«É por demais evidente a diferença entre Guterres na ONU e Durão na UE. E é muito curiosa esta (quase) unanimidade doméstica em torno da eleição de Guterres para a secretaria-geral das Nações Unidas. Curiosa porque este é o país onde, a despropósito, se gosta das tiradas sobre a “ineficácia” e a “hipocrisia” da ONU (retórica que já vem dos tempos de Franco Nogueira no Palácio das Necessidades), quer porque o seu sistema de tomada de decisão impede o Ocidente de fazer com a ONU o que faz com a NATO, quer porque a grande maioria dos Estados-membros representam populações que até há 40-70 anos não eram mais do que súbditos coloniais, pelo que, com todo o paternalismo e preconceito rançoso que por aí predomina, é uma maçada ter de discutir com eles...
No âmago da nossa política externa predomina quem sempre menosprezou (ou simplesmente detesta) a ONU: primeiro porque ela apoiou empenhadamente o fim da hegemonia colonial da Europa e do Ocidente sobre o planeta; depois porque ela, e em particular as suas agências, assumiu uma leitura crescentemente social do mundo, de que, em certa medida, o Guterres alto-comissário para os Refugiados foi um porta-voz que nunca agradou a esta gente; finalmente, porque a ONU está fundada na ilegitimidade essencial dos comportamentos expansionistas e imperiais dos gendarmes do mundo, enquanto quem se arrogou o exclusivo de pensar e gerir a posição de Portugal no mundo entende que o nosso futuro passa por se colar aos grandes “do nosso lado”, sejam eles os norte-americanos desde 1945, possam eles ser hoje os alemães na UE.
A grande maioria da história da política externa portuguesa desde que entrámos na NATO (1949) e desde que pedimos para entrar na CEE (1977) foi gerida por governos que se empenhavam em colocar-se em bicos de pés para ver o que caía do prato dos mais poderosos do Ocidente. (...)

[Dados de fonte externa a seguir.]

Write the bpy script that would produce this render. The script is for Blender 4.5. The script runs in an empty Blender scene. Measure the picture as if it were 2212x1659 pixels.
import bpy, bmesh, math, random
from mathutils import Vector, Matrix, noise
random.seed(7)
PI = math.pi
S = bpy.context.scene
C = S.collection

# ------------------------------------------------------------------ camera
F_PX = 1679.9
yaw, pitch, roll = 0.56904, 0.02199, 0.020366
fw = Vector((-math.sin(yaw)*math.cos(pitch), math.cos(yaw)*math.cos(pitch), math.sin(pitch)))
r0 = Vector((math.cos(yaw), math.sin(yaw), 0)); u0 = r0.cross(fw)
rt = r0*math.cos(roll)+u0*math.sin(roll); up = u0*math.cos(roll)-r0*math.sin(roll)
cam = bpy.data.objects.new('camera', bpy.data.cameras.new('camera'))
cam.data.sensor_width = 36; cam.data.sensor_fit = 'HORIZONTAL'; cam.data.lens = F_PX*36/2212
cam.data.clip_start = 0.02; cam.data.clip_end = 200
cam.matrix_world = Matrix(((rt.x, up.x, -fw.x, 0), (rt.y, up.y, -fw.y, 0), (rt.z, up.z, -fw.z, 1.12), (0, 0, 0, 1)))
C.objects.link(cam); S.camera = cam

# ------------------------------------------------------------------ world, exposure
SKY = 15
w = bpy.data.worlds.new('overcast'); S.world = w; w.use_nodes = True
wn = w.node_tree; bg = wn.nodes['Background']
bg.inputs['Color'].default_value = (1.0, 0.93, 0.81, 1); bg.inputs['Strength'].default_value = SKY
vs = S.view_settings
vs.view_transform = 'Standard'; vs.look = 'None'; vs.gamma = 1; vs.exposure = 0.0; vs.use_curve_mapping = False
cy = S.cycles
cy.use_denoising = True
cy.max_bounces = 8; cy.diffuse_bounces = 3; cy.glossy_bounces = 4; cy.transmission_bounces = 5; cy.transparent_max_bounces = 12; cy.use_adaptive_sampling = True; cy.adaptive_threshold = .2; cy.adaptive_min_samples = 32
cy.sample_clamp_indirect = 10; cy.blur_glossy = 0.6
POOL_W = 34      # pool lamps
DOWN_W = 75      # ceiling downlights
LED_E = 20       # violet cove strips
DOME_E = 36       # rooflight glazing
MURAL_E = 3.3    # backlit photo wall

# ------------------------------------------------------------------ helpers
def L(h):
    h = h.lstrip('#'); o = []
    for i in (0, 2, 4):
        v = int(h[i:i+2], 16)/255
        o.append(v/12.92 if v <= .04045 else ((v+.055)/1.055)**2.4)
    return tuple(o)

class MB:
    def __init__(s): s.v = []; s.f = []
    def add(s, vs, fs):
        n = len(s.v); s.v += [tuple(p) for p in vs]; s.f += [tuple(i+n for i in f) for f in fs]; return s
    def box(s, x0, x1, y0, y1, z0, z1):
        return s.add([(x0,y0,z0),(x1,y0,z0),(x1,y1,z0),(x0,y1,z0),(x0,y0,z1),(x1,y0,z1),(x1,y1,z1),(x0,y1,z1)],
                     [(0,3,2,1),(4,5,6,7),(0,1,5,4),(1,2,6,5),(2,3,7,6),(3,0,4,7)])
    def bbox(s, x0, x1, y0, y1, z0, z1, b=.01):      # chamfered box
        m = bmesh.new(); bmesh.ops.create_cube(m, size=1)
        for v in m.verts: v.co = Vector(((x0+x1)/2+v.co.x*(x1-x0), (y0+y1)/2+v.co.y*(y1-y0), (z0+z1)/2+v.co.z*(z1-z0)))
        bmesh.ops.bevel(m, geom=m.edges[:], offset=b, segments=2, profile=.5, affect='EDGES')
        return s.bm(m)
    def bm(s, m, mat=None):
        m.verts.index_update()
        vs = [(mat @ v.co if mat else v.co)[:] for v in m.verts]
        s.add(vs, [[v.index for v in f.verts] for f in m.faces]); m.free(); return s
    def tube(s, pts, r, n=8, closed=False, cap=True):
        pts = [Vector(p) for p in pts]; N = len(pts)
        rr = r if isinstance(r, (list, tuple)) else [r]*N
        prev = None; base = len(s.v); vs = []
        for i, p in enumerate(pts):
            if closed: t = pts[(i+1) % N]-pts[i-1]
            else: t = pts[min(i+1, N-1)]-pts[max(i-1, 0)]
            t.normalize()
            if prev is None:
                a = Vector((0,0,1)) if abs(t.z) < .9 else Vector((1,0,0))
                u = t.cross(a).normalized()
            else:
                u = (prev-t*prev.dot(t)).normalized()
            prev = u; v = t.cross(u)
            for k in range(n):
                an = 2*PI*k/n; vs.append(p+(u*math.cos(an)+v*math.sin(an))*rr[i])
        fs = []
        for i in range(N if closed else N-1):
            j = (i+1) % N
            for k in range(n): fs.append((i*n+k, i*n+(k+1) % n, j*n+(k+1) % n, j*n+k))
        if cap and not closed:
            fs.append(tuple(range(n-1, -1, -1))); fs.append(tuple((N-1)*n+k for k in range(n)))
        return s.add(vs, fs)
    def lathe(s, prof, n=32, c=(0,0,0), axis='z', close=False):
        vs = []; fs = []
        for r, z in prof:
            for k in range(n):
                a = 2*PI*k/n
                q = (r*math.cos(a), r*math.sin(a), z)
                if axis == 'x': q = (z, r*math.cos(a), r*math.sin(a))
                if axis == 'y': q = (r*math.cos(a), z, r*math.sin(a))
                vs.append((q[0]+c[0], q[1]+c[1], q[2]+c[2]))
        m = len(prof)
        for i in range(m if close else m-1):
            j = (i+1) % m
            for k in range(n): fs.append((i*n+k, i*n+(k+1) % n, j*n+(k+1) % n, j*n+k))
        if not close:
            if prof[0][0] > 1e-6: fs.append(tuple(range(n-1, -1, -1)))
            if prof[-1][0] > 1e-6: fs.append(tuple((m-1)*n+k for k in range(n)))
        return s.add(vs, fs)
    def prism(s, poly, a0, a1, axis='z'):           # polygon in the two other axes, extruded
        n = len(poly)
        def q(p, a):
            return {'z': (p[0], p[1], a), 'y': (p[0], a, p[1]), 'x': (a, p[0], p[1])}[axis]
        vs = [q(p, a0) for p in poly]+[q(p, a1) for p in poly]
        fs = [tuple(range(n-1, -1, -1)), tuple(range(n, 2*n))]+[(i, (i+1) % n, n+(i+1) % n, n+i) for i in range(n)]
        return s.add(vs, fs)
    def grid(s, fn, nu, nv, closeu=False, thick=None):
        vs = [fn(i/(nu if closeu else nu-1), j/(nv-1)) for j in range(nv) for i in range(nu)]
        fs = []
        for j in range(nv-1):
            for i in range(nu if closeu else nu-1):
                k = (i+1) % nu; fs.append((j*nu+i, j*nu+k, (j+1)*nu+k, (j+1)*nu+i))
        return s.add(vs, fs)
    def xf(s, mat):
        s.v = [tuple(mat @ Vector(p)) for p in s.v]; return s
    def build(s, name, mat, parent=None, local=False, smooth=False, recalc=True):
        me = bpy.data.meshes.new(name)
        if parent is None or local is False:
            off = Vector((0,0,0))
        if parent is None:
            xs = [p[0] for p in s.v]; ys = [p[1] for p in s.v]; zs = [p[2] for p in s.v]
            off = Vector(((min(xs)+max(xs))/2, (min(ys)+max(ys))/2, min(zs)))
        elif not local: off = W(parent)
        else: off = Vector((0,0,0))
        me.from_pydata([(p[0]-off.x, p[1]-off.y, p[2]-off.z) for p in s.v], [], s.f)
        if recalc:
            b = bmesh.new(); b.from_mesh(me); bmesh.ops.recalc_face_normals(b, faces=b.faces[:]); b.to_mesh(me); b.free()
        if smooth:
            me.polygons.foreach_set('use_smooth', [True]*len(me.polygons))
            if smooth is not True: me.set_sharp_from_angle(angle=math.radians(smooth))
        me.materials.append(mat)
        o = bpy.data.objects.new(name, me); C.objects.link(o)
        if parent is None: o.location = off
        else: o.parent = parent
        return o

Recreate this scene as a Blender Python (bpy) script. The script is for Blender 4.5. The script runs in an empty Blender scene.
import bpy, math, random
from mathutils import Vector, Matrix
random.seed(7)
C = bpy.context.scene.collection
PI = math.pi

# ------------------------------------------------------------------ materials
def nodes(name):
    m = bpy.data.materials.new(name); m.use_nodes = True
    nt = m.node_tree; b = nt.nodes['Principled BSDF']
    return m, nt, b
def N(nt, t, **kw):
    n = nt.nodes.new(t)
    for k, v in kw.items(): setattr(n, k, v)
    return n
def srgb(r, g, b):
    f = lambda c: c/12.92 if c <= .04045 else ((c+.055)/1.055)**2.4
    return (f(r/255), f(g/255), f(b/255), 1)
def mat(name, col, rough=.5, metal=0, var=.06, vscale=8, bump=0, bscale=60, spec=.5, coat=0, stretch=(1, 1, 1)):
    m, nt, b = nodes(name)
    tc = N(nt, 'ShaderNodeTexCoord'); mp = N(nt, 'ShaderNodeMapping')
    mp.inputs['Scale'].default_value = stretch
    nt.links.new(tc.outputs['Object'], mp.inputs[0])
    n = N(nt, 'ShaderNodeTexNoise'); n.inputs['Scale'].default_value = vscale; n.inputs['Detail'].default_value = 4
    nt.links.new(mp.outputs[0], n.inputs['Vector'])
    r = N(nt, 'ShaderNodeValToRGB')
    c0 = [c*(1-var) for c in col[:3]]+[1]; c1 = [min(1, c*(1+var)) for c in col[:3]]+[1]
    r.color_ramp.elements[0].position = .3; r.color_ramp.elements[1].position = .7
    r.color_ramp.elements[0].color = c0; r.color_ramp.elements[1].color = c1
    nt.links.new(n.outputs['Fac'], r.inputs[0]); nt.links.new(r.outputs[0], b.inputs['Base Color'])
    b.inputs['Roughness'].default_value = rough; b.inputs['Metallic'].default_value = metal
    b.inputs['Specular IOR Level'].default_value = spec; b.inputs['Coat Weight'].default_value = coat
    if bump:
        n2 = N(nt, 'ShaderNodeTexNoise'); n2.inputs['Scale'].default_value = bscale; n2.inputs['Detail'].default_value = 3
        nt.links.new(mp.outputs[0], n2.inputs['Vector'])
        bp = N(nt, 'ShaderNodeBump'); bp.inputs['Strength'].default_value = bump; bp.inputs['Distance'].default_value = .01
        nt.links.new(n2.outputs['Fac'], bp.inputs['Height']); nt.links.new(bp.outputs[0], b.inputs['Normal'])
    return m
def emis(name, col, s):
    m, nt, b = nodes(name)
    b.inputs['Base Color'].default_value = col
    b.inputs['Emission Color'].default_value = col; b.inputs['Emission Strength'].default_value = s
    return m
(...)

Durante a ditadura, o Governo português afrontou a ONU e tudo quanto de sistema internacional de gestão da paz e prevenção da guerra ela significava. Teimosa e abertamente partidário da preservação da hegemonia ocidental e da “supremacia branca” sobre o sistema internacional, Salazar, uma vez conseguido o ingresso na ONU (1955), nunca assinou a Declaração Universal dos Direitos Humanos de 1948 e não só se recusou a aplicar a Carta das Nações Unidas, negando possuir colónias e, portanto, a prestar informação sobre elas, como sabotou o bloqueio internacional ao regime de minoria branca imposto na Rodésia em 1965. Mais grave ainda, sabotou uma das primeiras, e maiores, operações de paz da ONU, no Congo (1960-64), apoiando com armas e logística a secessão armada do Katanga alimentada por antigos colonos belgas. O próprio secretário-geral Dag Hammarskjöld foi assassinado quando o seu avião foi abatido na Zâmbia (ainda sob domínio colonial britânico), segundo os últimos dados da investigação (2011 e 2014) por mercenários belgas com o conhecimento de norte-americanos e britânicos. Marcelo, o Caetano, abandonou a UNESCO em 1971. Que a África do Sul tenha permanecido quase o único aliado de Portugal contra todas as sanções aprovadas pela ONU nos anos da Guerra Colonial diz bem do canto do sistema internacional para onde o Estado português se atirara. E ajuda a perceber porque é que os nossos governos se opuseram às sanções internacionais contra o regime do apartheid sul-africano, quer nos tempos de Salazar, quer nos de Cavaco Silva (e que vergonha este, com semelhante passado, se tenha atrevido a fazer o elogio póstumo de Mandela!).
O desprezo vem de há muitos anos e ainda não cessou.»